Between 1994 and 1997, the Bundesnachtrichtendienst, or BND, shredded 581 documents about the aide to Adolf Eichmann, the German news magazine Der Spiegel reported on July 20, citing Bodo Hechelhammer, a scholar who heads a research team commissioned to explore the history of the foreign intelligence agency.
The report has reinforced speculation that Brunner, a former officer in Adolf Hitler's paramilitary organisation, the SS, who was responsible for the deportation of more than 128,500 Jews to concentration camps, worked for the BND after the war.
The disclosure has also led to renewed public pressure for a detailed investigation into the post-war lives of former Nazi officials who escaped Germany to the Middle East as allied troops closed in - in Brunner's case, to Syria.
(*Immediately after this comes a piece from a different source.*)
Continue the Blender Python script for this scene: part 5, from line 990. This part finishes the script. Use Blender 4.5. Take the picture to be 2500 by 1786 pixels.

Efraim Zuroff, the director of the Jerusalem office of the Simon Wiesenthal Centre, which among its activities, campaigns for the prosecution of Nazi war criminals, said the latest revelations about the BND cast Germany, as well as the agency itself, in an especially bad light.
"It flies in the face of our whole perception that Germany had done a complete turnabout and was totally committed to democracy and to atoning and compensating for the crimes. We see here that the public face of Germany was doing the right thing, while the private face was doing the exact opposite," Mr Zuroff said.
The document destruction, Mr Zuroff said, "clearly shows" the BND "have something to hide".